Puig Q1 2026 Sales

Puig Says Estée Lauder Merger Talks Are Ongoing as First-Quarter Sales Beat Expectations

 

The Spanish Beauty Group Reported Record Quarterly Revenue While Maintaining Focus On Profitable Growth And Niche Fragrance Expansion

 

Puig confirmed that merger discussions with Estée Lauder are continuing, though the company stressed that no agreement has yet been reached.

Jose Manuel Albesa portrait
José Manuel Albesa – Puig CEO

Speaking during his first earnings call since becoming chief executive officer in March, José Manuel Albesa addressed speculation surrounding a potential deal between the Spanish fragrance and fashion group and the U.S. beauty giant. “As of today, we can confirm that conversations are ongoing, but no final decision has been made yet,” Albesa said, adding that the company could not comment further unless an agreement materializes.

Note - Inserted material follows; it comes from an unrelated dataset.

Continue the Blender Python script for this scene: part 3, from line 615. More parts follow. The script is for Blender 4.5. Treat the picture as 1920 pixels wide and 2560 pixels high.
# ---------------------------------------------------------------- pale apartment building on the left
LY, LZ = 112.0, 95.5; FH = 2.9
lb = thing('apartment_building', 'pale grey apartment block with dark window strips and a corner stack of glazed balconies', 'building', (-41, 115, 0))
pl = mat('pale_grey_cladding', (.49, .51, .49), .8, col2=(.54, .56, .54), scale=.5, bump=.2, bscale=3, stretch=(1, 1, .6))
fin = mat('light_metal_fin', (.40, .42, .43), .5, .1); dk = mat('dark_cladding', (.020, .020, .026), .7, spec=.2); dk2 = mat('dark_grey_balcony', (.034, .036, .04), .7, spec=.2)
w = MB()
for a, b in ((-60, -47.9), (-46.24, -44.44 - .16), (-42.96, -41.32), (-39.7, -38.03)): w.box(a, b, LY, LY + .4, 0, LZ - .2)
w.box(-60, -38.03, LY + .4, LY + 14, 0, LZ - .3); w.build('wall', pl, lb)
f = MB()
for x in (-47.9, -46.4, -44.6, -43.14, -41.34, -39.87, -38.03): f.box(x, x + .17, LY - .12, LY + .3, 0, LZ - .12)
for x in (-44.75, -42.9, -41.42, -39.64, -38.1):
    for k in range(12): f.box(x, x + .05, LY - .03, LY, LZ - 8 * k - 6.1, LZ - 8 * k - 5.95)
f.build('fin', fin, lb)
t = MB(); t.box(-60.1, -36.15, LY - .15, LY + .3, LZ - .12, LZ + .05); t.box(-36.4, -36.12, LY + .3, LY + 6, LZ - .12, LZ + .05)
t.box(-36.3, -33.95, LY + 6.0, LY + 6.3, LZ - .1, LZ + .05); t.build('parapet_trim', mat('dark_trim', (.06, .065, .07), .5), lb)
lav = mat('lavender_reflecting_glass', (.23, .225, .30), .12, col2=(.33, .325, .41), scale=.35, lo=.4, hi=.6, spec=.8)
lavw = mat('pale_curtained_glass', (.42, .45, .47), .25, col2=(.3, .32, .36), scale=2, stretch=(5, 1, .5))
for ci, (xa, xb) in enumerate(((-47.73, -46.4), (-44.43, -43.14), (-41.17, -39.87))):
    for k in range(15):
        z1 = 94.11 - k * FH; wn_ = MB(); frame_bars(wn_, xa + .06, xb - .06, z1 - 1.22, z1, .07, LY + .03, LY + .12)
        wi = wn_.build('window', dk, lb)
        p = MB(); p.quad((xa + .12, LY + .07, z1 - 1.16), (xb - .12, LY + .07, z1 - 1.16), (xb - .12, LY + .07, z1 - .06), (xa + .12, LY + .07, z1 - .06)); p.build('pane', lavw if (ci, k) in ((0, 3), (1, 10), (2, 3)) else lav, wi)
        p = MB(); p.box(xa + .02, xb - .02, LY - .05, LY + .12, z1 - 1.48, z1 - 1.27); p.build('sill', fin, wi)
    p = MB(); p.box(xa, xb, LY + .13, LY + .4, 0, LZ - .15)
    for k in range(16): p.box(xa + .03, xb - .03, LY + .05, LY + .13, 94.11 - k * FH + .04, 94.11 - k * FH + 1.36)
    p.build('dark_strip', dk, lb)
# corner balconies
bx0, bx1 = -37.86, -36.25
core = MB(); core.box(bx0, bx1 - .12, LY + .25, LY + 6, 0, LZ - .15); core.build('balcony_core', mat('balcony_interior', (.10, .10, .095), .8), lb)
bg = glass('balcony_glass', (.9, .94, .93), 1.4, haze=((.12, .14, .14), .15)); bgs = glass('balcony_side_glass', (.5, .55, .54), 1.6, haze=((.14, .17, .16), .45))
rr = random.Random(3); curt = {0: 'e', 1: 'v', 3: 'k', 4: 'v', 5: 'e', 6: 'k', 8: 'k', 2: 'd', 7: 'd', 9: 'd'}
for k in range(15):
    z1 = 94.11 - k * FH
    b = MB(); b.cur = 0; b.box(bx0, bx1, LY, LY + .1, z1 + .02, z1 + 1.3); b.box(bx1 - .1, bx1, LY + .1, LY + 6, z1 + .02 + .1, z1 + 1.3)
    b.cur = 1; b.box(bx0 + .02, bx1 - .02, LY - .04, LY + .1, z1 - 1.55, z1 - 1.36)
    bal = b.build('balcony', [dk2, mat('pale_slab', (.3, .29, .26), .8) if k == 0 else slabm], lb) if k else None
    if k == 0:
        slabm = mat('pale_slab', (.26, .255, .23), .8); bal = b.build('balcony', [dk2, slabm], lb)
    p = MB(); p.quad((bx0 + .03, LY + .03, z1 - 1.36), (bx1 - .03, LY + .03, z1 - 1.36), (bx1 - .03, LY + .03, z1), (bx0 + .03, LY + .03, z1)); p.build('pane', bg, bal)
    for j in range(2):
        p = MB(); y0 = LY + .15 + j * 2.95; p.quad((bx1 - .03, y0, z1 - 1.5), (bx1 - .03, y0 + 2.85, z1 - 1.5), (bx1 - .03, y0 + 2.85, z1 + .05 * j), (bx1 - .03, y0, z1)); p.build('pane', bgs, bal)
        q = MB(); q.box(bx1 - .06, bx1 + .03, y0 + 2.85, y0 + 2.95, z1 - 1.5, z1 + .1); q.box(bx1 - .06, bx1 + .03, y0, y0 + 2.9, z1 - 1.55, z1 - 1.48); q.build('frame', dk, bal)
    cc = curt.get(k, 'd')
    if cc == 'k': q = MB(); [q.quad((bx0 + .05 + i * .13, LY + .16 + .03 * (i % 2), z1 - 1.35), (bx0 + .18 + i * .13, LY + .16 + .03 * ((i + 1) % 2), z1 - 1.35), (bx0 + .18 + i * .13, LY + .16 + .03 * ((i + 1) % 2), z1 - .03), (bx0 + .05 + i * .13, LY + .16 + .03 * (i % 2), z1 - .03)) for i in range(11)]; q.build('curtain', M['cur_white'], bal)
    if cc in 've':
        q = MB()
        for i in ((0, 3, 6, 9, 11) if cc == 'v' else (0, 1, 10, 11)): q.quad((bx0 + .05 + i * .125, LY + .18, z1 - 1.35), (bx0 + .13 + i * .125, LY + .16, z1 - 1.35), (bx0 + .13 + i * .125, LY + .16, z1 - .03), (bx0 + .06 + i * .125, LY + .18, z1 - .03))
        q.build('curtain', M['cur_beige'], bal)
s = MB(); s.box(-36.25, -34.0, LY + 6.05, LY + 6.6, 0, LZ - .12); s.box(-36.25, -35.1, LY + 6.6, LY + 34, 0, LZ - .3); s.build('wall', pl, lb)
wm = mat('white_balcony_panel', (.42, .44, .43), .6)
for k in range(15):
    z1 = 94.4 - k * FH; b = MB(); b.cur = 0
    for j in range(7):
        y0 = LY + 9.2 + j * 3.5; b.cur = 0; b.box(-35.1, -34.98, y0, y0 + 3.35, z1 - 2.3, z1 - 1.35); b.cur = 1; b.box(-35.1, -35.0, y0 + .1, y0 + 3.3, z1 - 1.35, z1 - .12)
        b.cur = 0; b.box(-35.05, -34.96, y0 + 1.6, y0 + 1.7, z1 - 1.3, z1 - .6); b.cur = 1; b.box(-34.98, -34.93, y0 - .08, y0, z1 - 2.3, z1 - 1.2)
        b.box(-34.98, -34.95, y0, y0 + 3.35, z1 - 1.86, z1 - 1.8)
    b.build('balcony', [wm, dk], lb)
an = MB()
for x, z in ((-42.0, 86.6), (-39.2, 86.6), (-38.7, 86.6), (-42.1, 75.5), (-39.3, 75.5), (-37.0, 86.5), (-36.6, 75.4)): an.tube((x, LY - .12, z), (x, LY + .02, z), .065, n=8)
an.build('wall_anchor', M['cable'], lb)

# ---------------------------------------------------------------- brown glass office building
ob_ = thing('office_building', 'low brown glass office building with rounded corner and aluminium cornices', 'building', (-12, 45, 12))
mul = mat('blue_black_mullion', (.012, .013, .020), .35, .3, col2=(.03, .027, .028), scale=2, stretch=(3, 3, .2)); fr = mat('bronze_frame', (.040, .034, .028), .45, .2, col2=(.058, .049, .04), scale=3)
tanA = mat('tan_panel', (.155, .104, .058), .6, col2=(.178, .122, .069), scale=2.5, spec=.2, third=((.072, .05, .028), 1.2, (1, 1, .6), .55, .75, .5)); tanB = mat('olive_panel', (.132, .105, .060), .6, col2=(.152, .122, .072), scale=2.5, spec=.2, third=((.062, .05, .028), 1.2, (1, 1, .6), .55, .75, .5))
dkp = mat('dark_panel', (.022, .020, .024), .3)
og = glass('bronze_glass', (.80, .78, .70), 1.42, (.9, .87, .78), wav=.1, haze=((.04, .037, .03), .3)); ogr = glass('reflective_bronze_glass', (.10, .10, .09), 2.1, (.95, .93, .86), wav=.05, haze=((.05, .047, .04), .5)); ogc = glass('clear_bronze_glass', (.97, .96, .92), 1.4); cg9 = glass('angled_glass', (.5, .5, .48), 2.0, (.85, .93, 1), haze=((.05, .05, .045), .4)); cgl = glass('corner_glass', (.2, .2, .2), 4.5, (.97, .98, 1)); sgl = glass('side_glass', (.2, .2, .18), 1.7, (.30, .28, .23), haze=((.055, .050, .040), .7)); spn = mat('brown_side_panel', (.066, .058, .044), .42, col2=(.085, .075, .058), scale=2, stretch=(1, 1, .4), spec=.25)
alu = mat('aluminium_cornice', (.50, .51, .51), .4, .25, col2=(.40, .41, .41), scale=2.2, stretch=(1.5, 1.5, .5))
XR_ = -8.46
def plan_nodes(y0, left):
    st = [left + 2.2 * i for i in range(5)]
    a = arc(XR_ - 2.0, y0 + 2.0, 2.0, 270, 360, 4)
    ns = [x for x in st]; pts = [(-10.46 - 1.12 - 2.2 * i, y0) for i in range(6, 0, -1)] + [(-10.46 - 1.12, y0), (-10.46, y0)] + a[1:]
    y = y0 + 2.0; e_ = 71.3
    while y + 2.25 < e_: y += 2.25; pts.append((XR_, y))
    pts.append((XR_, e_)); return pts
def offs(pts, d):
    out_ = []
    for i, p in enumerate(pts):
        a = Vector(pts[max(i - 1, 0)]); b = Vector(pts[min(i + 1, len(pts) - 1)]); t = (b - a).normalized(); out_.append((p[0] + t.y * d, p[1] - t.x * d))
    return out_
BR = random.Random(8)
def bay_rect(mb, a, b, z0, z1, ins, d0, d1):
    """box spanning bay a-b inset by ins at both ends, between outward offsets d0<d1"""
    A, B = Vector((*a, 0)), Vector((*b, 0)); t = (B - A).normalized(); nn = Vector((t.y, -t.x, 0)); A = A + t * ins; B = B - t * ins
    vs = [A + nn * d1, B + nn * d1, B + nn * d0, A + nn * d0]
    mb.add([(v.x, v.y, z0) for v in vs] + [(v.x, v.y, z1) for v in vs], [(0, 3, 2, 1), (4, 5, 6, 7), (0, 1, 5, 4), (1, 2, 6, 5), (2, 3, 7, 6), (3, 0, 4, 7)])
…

The possible combination of Puig and Estée Lauder would create a beauty group with more than $20 billion in combined sales, potentially forming the world’s largest premium beauty player. The talks were first disclosed in March.

The update came as Puig reported record first-quarter 2026 sales, with revenue reaching €1.22 billion, up 0.8 percent on a reported basis and 4.7 percent organically. The company outperformed broader premium beauty market growth and exceeded analyst expectations, continuing a streak of market-beating performance that has characterized the group’s recent expansion.

Albesa described the quarter as broadly positive across both categories and geographies. Puig’s core fragrance and fashion division — home to brands including Rabanne, Carolina Herrera and Jean Paul Gaultier — generated €897.2 million in sales, accounting for 74 percent of total revenue. Organic growth in the category reached 3.9 percent despite softer conditions in prestige fragrance overall.

The company highlighted continued momentum in niche fragrances, where brands such as Byredo, Penhaligon’s and L’Artisan Parfumeur delivered double-digit growth. Albesa identified the category as a major long-term opportunity, particularly in North America, where Puig remains underpenetrated relative to competitors.

“We see huge potential for niche,” Albesa said, noting that Puig’s niche brands are currently distributed in only around 150 U.S. retail locations, compared with approximately 600 for leading rivals. The company plans to expand selectively in the market this year while maintaining a productivity-driven approach.

Makeup was Puig’s fastest-growing category in the quarter, with sales up 9.2 percent organically to €170.8 million, driven primarily by Charlotte Tilbury. Albesa said the brand still has substantial room for expansion globally, currently operating in only a fraction of its potential distribution footprint.

Skin care sales rose 4.7 percent organically to €147.3 million, supported by balanced contributions across the portfolio.

Regionally, Europe, the Middle East and Africa remained Puig’s largest market, generating €643.8 million in sales. However, the company acknowledged softer consumer demand and ongoing disruption related to geopolitical tensions in the Middle East, which had an estimated 1.2 percent negative impact on regional revenue during the quarter.

Sales in the Americas rose 2 percent organically to €428.3 million, supported by continued strength from Carolina Herrera and Byredo. Meanwhile, Asia-Pacific delivered the strongest growth, with organic sales up 26.1 percent to €131 million, fueled by demand for niche fragrance and Charlotte Tilbury.

Albesa identified Asia-Pacific as a major strategic growth area for the company, noting that while the region accounts for more than one-third of the global beauty market, it currently represents only 11 percent of Puig’s revenue.

The company maintained its full-year guidance, expecting to continue outperforming the premium beauty market while keeping adjusted EBITDA margins stable despite a more challenging cost environment.

Albesa also addressed increasing promotional activity across the prestige beauty sector, making clear that Puig does not intend to compete through discounting. “We are not going to play this game,” he said. “We will lean on the strength of our brands, and we remain confident that we will outperform through innovation.”

As merger speculation continues, Puig’s latest results reinforce the group’s positioning as one of the fastest-growing players in global premium beauty — combining strong fragrance leadership with expanding momentum in makeup, skin care, and niche luxury categories.